◆ EXERCISE DIRECTIONS: Print every line of the listing exactly, please.

■ ■ ■ ■

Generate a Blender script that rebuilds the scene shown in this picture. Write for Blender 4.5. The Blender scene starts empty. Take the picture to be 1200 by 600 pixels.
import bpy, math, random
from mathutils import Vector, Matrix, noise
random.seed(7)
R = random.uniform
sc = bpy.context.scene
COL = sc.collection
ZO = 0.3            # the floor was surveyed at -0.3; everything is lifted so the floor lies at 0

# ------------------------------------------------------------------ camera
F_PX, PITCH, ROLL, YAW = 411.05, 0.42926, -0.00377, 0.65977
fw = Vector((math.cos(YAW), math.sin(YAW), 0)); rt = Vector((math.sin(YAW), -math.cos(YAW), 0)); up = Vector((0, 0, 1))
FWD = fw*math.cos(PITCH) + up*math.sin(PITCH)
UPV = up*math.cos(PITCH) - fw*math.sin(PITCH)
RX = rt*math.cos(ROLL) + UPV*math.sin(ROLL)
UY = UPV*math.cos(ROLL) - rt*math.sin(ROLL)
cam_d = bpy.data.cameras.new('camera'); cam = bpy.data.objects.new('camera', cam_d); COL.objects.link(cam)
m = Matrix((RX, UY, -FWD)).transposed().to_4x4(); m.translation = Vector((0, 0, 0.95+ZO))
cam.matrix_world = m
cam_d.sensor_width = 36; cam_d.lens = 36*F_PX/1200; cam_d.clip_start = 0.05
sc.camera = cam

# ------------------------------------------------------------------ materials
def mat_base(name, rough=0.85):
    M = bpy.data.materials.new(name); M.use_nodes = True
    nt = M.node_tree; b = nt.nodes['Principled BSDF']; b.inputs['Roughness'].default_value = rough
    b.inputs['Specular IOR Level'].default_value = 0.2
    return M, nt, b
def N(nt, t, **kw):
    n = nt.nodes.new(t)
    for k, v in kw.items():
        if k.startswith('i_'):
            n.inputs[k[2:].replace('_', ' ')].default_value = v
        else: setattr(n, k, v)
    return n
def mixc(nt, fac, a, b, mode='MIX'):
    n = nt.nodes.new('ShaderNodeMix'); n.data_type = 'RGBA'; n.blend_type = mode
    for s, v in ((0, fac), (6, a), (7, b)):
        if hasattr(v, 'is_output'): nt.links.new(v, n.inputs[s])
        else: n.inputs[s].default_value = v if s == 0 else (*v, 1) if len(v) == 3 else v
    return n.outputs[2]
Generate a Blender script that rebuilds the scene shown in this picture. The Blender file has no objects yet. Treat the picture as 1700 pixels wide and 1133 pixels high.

■ ■ ■ ■

◆ TASK SOLUTION:
Generate a Blender script that rebuilds the scene shown in this picture. Write for Blender 4.5. The Blender scene starts empty. Take the picture to be 1200 by 600 pixels.
import bpy, math, random
from mathutils import Vector, Matrix, noise
random.seed(7)
R = random.uniform
sc = bpy.context.scene
COL = sc.collection
ZO = 0.3            # the floor was surveyed at -0.3; everything is lifted so the floor lies at 0

# ------------------------------------------------------------------ camera
F_PX, PITCH, ROLL, YAW = 411.05, 0.42926, -0.00377, 0.65977
fw = Vector((math.cos(YAW), math.sin(YAW), 0)); rt = Vector((math.sin(YAW), -math.cos(YAW), 0)); up = Vector((0, 0, 1))
FWD = fw*math.cos(PITCH) + up*math.sin(PITCH)
UPV = up*math.cos(PITCH) - fw*math.sin(PITCH)
RX = rt*math.cos(ROLL) + UPV*math.sin(ROLL)
UY = UPV*math.cos(ROLL) - rt*math.sin(ROLL)
cam_d = bpy.data.cameras.new('camera'); cam = bpy.data.objects.new('camera', cam_d); COL.objects.link(cam)
m = Matrix((RX, UY, -FWD)).transposed().to_4x4(); m.translation = Vector((0, 0, 0.95+ZO))
cam.matrix_world = m
cam_d.sensor_width = 36; cam_d.lens = 36*F_PX/1200; cam_d.clip_start = 0.05
sc.camera = cam

# ------------------------------------------------------------------ materials
def mat_base(name, rough=0.85):
    M = bpy.data.materials.new(name); M.use_nodes = True
    nt = M.node_tree; b = nt.nodes['Principled BSDF']; b.inputs['Roughness'].default_value = rough
    b.inputs['Specular IOR Level'].default_value = 0.2
    return M, nt, b
def N(nt, t, **kw):
    n = nt.nodes.new(t)
    for k, v in kw.items():
        if k.startswith('i_'):
            n.inputs[k[2:].replace('_', ' ')].default_value = v
        else: setattr(n, k, v)
    return n
def mixc(nt, fac, a, b, mode='MIX'):
    n = nt.nodes.new('ShaderNodeMix'); n.data_type = 'RGBA'; n.blend_type = mode
    for s, v in ((0, fac), (6, a), (7, b)):
        if hasattr(v, 'is_output'): nt.links.new(v, n.inputs[s])
        else: n.inputs[s].default_value = v if s == 0 else (*v, 1) if len(v) == 3 else v
    return n.outputs[2]
Generate a Blender script that rebuilds the scene shown in this picture. The Blender file has no objects yet. Treat the picture as 1700 pixels wide and 1133 pixels high.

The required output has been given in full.